EXERCISE DIRECTIONS: Records follow. Copy every line with "script".

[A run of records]
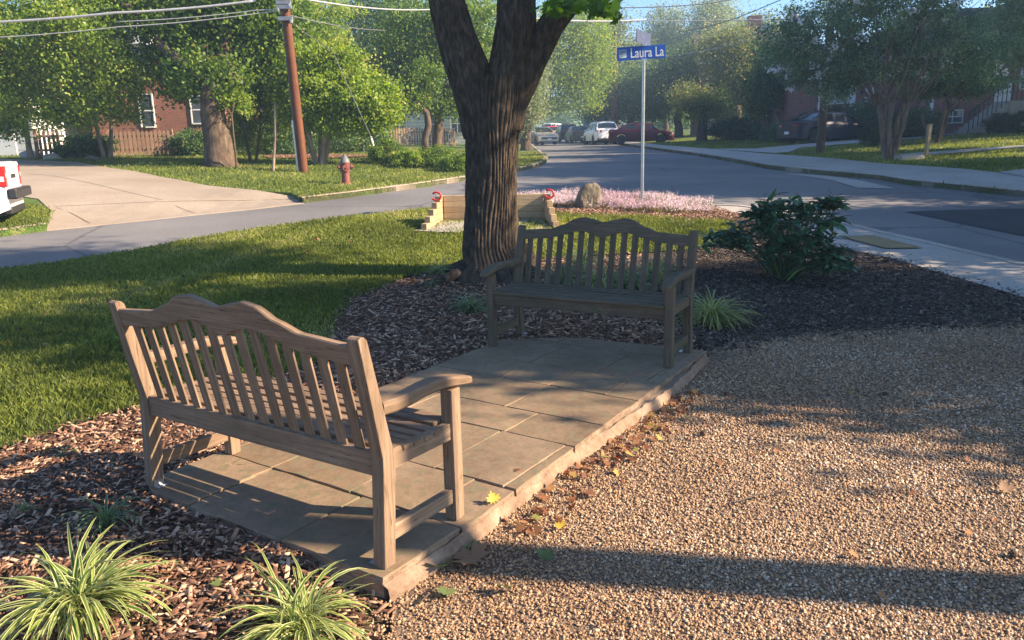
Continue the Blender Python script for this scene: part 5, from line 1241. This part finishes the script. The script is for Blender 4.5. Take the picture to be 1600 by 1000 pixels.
    for nm, (xa_, xb_) in (('windscreen', (rx[-1]-.010*L, rx[-2]+.004*L)), ('rear_window', (rx[0]+.012*L, rx[1]-.002*L))):
        m = MB(); P_ = []
        for j in range(6):
            x = xa_+(xb_-xa_)*(.06+.86*j/5); t = top(x)
            w_ = plan(x); bt = belt(x); k = min(1, max(0, (t-bt)/.35)); tum = w_*(.965-.20*k*min(1, (t-bt)/(H-bt+.001))); e = (tum*.86 if k > 0 else w_*.78)
            for y, dz in ((-e, -.006), (-e*.5, .012), (0, .024), (e*.5, .012), (e, -.006)): P_.append((x+(.012 if 'wind' in nm and 'rear' not in nm else -.012), y, t+dz+.008))
        m.add(P_, [(5*j+k, 5*j+k+1, 5*j+6+k, 5*j+5+k) for j in range(5) for k in range(4)]); m.build(nm, M['carglass'], body, smooth=True)
    # underside / wheel wells
    m = MB(); m.box((-hl+.12, -Wd*.40, zb-.02), (hl-.12, Wd*.40, zb+.32)); m.build('chassis', M['dark'], root)
    for wxx in (fwx, rwx):
        for s in (-1, 1):
            y0 = s*(Wd/2-.115); m = MB(); r = wheel_r
            m.lathe([(r*.60, -.11), (r*.94, -.11), (r, -.075), (r, .075), (r*.94, .11), (r*.60, .11)], 26, (wxx, y0, r), 'y'); wl = m.build('wheel', M['rubber'], root, smooth='auto')
            m = MB(); yo = y0+s*.085; m.lathe([(.02, -.012), (r*.62, -.012), (r*.62, .0), (.06, .0)], 22, (wxx, yo-s*.03, r), 'y')
            for q in range(5):
                a = q*2*math.pi/5+.3; d = Vector((math.cos(a), 0, math.sin(a))); c_ = Vector((wxx, yo, r)); m.beam(c_+d*.03, c_+d*r*.60, .055, .02, side=(-d.z, 0, d.x))
            m.build('rim', M['metal'], wl)
    # ends
    if style == 'pickup':
        for t in (-1, 1):
            m = MB(); y1 = t*Wd/2*.985; z1 = belt(-hl)-.06; m.box((-hl-.014, min(y1, y1-t*.16), z1-.36), (-hl+.10, max(y1, y1-t*.16)+(.012 if t > 0 else 0), z1)); m.box((-hl+.03, min(y1+t*.014, y1), z1-.11), (-hl+.24, max(y1+t*.014, y1), z1-.004)); m.build('tail_light', M['lamp_red'], body, bevel=.012)
            m = MB(); m.box((-hl-.018, min(y1-t*.04, y1-t*.12), z1-.20), (-hl-.010, max(y1-t*.04, y1-t*.12), z1-.12)); m.box((-hl+.01, min(y1+t*.017, y1), z1-.27), (-hl+.08, max(y1+t*.017, y1), z1-.18)); m.build('reverse_lamp', M['lamp_clear'], body)
        m = MB(); m.box((-hl-.16, -Wd*.49, .50), (-hl-.002, Wd*.49, .68)); m.build('step_bumper', M['dark'], body, bevel=.03)
        m = MB(); m.box((-hl-.02, -.22, .86), (-hl+.0, .22, .93)); m.build('tailgate_handle', M['dark'], body, bevel=.008)
    for s, nm, mt, zf in ((1, 'headlight', 'lamp_clear', .47), (-1, 'tail_light', 'lamp_red', .58 if style != 'suv' else .56)):
        for t in (-1, 1):
            if style == 'pickup' and s < 0: continue
            x = s*(hl-.05); z = H*zf; w_ = plan(s*(hl-.10)); m = MB()
            xe = hl-.012 if s > 0 else hl-.002; hgt = .085 if s > 0 or style == 'sedan' else (.12 if style == 'suv' else .21)
            zz_ = min(z, belt(s*hl)-.05) if s > 0 else min(z, belt(s*hl)-(.08 if style != 'pickup' else .20))
            pts = [(s*(xe+.012), t*w_*.52, zz_-hgt*.6), (s*(xe+.012), t*w_*.52, zz_+hgt*.6), (s*(xe-.03), t*w_*.90, zz_+hgt*.7), (s*(xe-.03), t*w_*.90, zz_-hgt*.7), (s*(hl-.26), t*(plan(hl-.26)+.006), zz_+hgt*.75), (s*(hl-.26), t*(plan(hl-.26)+.006), zz_-hgt*(.2 if style != 'pickup' else .7))]
            m.add(pts, [(0, 1, 2, 3), (3, 2, 4, 5)]); mo = m.build(nm, M[mt], body); sol = mo.modifiers.new('solid', 'SOLIDIFY'); sol.thickness = .02; sol.offset = 0
    m = MB(); w_ = Wd*.36
    m.box((hl-.03, -w_, H*.30), (hl+.012, w_, H*.40)); m.build('grille', M['dark'], body, bevel=.01)
    for s in (1, -1): m = MB(); m.box((min(s*(hl-.12), s*(hl+.03)), -Wd*.42, zb+.0), (max(s*(hl-.12), s*(hl+.03)), Wd*.42, zb+.13+(.05 if style == 'suv' else 0))); m.build('bumper', M['dark'] if style != 'sedan' else paintm, body, bevel=.03)
    if plate:
        for s in (1, -1): m = MB(); m.box((min(s*(hl+.0), s*(hl+.036)), -.16, .44 if s < 0 else zb+.15), (max(s*(hl+.0), s*(hl+.036)), .16, .57 if s < 0 else zb+.27)); m.build('number_plate', M['signwhite'], body)
    for s in (-1, 1): x = rx[-1]-.07*L; m = MB(); m.box((x-.07, s*(Wd/2-.03) if s > 0 else -Wd/2-.13, belt(x)+.02), (x+.07, Wd/2+.13 if s > 0 else -Wd/2+.03, belt(x)+.15)); m.build('wing_mirror', paintm, body, bevel=.03)
    if roofrails:
        for s in (-1, 1): m = MB(); m.tube([(-.36*L, s*Wd*.36, H-.02), (-.33*L, s*Wd*.36, H+.05), (.03*L, s*Wd*.36, H+.05), (.07*L, s*Wd*.36, H-.02)], .018, 6); m.build('roof_rail', M['metal'], body)
    return root
M['lamp_clear'] = simple('lamp_clear', (.55, .56, .58), .15, .2, .1, 20); M['lamp_red'] = simple('lamp_red', (.38, .015, .012), .2, 0, .15, 20)
Pt = {k: paint('car_paint_'+k, c, mt) for k, c, mt in (('silver', (.46, .44, .41), .6), ('white', (.72, .73, .74), .0), ('red', (.55, .02, .03), .1), ('black', (.018, .02, .025), .2), ('brown', (.14, .12, .11), .4), ('navy', (.006, .012, .035), .0), ('maroon', (.085, .012, .022), .3), ('blue', (.02, .03, .065), .3))}
for q_ in ('navy', 'maroon', 'brown', 'black', 'blue'): b_ = Pt[q_].node_tree.nodes['Principled BSDF']; b_.inputs['Coat Weight'].default_value = .12; b_.inputs['Specular IOR Level'].default_value = .3
def putz(u, v, D=None):
    if D is None: x, y = P(u, v, -.12)
    else: q = at(u, v, D); x, y = q.x, q.y
    return (x, y, T(x, y)-.12)
def placecar(u, D): x = at(u, 220, D).x; return (x, D, T(x, D)-.12)
make_car('parked_car', 'silver sedan parked at the left kerb facing us', 'car', placecar(843, 66), R(-72), 4.7, 1.82, 1.46, Pt['silver'], 'sedan')
make_car('parked_car', 'white suv parked at the right kerb, rear towards us', 'car', placecar(938, 63), R(97), 4.7, 1.90, 1.72, Pt['white'], 'suv', .36, roofrails=True)
make_car('parked_car', 'brown grey sedan parked ahead of the white suv', 'car', placecar(903, 72), R(95), 4.7, 1.82, 1.47, Pt['brown'], 'sedan')
make_car('parked_car', 'black suv parked between the red car and the brown sedan', 'car', placecar(884, 79), R(95), 4.6, 1.85, 1.68, Pt['black'], 'suv', .35)
make_car('parked_car', 'bright red car at the far left of the street', 'car', placecar(861, 88), R(92), 4.4, 1.80, 1.60, Pt['red'], 'suv', .34)
make_car('parked_car', 'white car mostly hidden behind the silver sedan', 'car', placecar(834, 92), R(-95), 4.7, 1.85, 1.75, Pt['white'], 'suv', .35)
make_car('parked_car', 'far white van above the roof of the black suv', 'car', placecar(866, 108), R(60), 5.2, 1.95, 2.1, Pt['white'], 'suv', .35)
x, y = at(929, 220, 75).x, 75; make_car('parked_car', 'dark blue van behind the white suv', 'car', (x, y, T(x, y)-.1), R(100), 4.9, 1.95, 2.25, Pt['blue'], 'suv', .35)
x, y = at(1001, 212, 57).x, 57; make_car('parked_car', 'dark maroon sedan parked sideways across a driveway behind the sign post', 'car', (x, y, T(x, y)-.02), R(-8), 4.6, 1.82, 1.48, Pt['maroon'], 'sedan')
x, y = at(1290, 222, 39.5).x, 39.5; make_car('parked_car', 'dark navy sedan on the driveway of the right brick house', 'car', (x, y, T(x, y)-.04), R(19), 4.75, 1.83, 1.45, Pt['navy'], 'sedan', .34)
# white pickup at the left edge
make_car('pickup_truck', 'white pickup truck tail at the left edge of the driveway', 'truck', (-11.84, 13.5, .44), R(205), 5.6, 1.98, 1.9, Pt['white'], 'pickup', .40, plate=False)
# stop sign, far
sx2 = at(842, 200, 86).x; st = thing('stop_sign', 'tiny red stop sign far down the street', 'sign', (sx2, 86, T(sx2, 86))); MB().tube([(0, 0, 0), (0, 0, 2.3)], .04, 8).build('post', M['greymetal'], st)
oc = [(.38*math.cos(R(22.5+45*k)), .38*math.sin(R(22.5+45*k))) for k in range(8)]; mb = MB(); mb.prism(oc, lambda a, b, d: (a, d, b+2.55), -.06, -.045); mb.build('panel', M['redpaint'], st)
text('STOP', .26, M['signwhite'], (0, -.065, 2.55), (R(90), 0, 0), st, .9)

# ---------------- background trees ----------------
TG = 'trees behind the street'
def TP(u, D): x = at(u, 230, D).x; return (x, D)
make_tree('maple_tree', 'thick trunked dark tree in front of the left brick house', P(345, 259), bpx([(280, 35, 80, 45), (330, 75, 80, 55), (290, 125, 42, 25), (420, 35, 70, 50), (350, 10, 90, 40), (250, 95, 35, 22, 1), (395, 110, 40, 30), (205, -10, 60, 40), (320, 120, 45, 24, -1.5), (365, 118, 30, 22, -1.6)], 26), 620, 52, .28, .135, M['leaf_mid'], M['bark2'], tr=.42, fork=2.5, nl=10)
make_tree('ornamental_tree', 'broad light green tree overhanging the driveway at upper left', P(168, 248), bpx([(50, 60, 85, 65), (140, 100, 80, 55), (20, 130, 55, 50), (110, 25, 90, 50), (175, 150, 45, 32), (120, 175, 50, 24), (215, 120, 28, 20), (-40, 80, 60, 80), (75, 175, 30, 25), (205, 178, 25, 12)], 25, .8), 760, 50, .22, .10, M['leaf_yel'], M['bark3'], tr=.12, fork=2.4, stems=2, stemspread=.4, nl=9)
make_tree('ornamental_tree', 'slender leaning tree beside the white garage', P(48, 249), bpx([(40, 110, 55, 40), (-10, 160, 35, 35), (15, 190, 30, 25)], 27), 200, 45, .22, .10, M['leaf_yel'], M['bark3'], tr=.10, fork=2.0, nl=7)
make_tree('crape_myrtle', 'round bright green multi stemmed tree right of the reddish pole', P(500, 256), bpx([(490, 120, 48, 40), (545, 150, 60, 42), (590, 170, 34, 30), (475, 165, 40, 30), (520, 95, 35, 20), (530, 190, 50, 14), (460, 130, 30, 35)], 25.3), 620, 52, .18, .105, M['leaf_yel'], M['bark3'], tr=.12, fork=1.4, stems=5, stemspread=.55, nl=5)
make_tree('young_tree', 'loose pale green tree just left of the reddish pole', P(395, 255), bpx([(390, 175, 30, 35), (415, 120, 35, 45), (385, 215, 22, 15), (435, 170, 22, 40), (405, 60, 40, 35)], 27), 270, 42, .2, .10, M['leaf_yel'], M['bark2'], tr=.07, fork=1.3, stems=3, stemspread=.35, nl=4)
make_tree('ivy_shrub', 'yellow green climbing foliage on the thick left trunk', P(370, 262), bpx([(360, 148, 16, 28), (380, 165, 12, 20)], 24.2), 40, 40, .12, .08, M['leaf_yel'], M['bark2'], tr=.03, fork=1.6, nl=3, cat='shrub')
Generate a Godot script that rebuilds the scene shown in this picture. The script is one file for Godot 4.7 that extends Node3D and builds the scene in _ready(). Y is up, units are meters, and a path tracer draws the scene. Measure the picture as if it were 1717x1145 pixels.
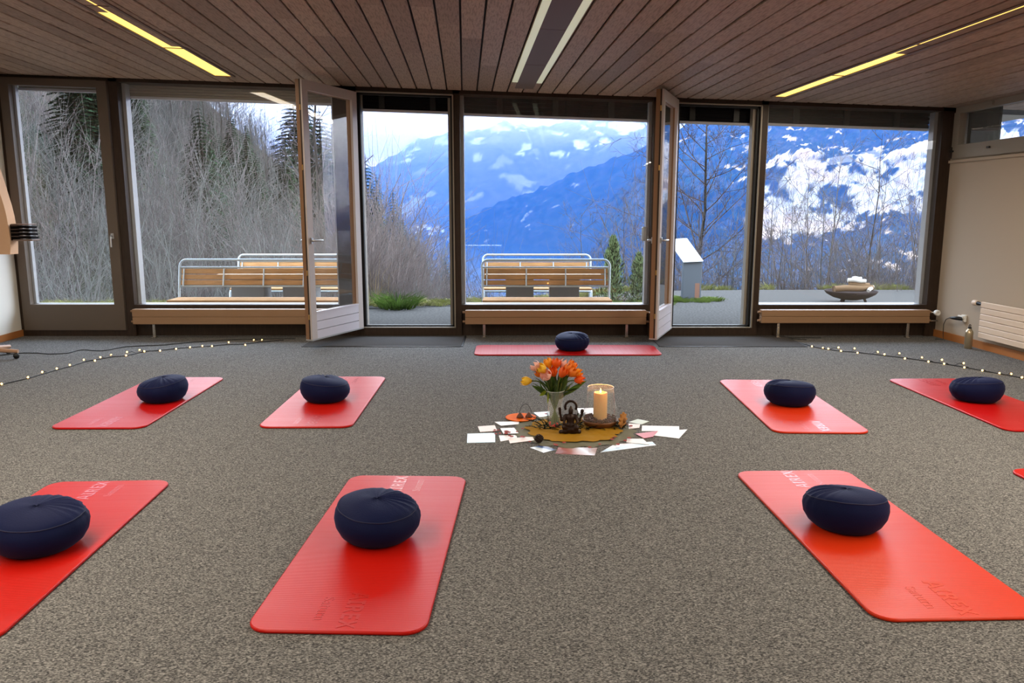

THE ANSWER:
Continue the Blender Python script for this scene: part 5, from line 1241. This part finishes the script. The script is for Blender 4.5. Take the picture to be 1600 by 1000 pixels.
Generate a Godot script that rebuilds the scene shown in this picture. The script is one file for Godot 4.7 that extends Node3D and builds the scene in _ready(). Y is up, units are meters, and a path tracer draws the scene. Measure the picture as if it were 1717x1145 pixels.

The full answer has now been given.